AMD AOCC 3.1 Compiler Released - Rebased On LLVM 12.0

Written by Michael Larabel in AMD on 21 July 2021 at 11:00 AM EDT. 6 Comments
AMD
AMD earlier this week quietly published a new version of its AOCC code compiler that is now rebased against the upstream LLVM/Clang 12.0 compiler state.

AMD Optimizing C/C++ Compiler 3.0 was released back in March alongside the EPYC 7003 "Milan" launch. AOCC 3.1 is now available as the latest incremental improvement to this LLVM/Clang downstream that focuses on carrying various out-of-tree patches optimizing the open-source compiler for AMD's Zen microarchitecture family, making Flang suitable for compiling more Fortran code-bases, and other enhancements when building code for AMD CPUs.
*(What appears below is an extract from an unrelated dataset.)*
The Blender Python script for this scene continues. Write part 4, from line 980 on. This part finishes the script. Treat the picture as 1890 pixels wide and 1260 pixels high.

With AOCC 3.1 the main change is re-basing its LLVM code-base and associated sub-projects against the state of upstream LLVM 12.0 from April. Thus AOCC is now shipping against the latest stable code-base for LLVM while it will be succeeded by the upstream LLVM 13.0 release due out in September.

AOCC 3.1 also adds vector / inline / unroll related pragma directives in the Flang Fortran compiler and expanded its OpenMP 4.5 coverage with Fortran. Those are the only changes officially listed for the AOCC 3.1 release, which remains available as a binary-only compiler release.

AOCC 3.1 downloads and more information are available from developer.amd.com. I'll have up some new AOCC 3.1 compiler benchmarks on Zen 3 shortly.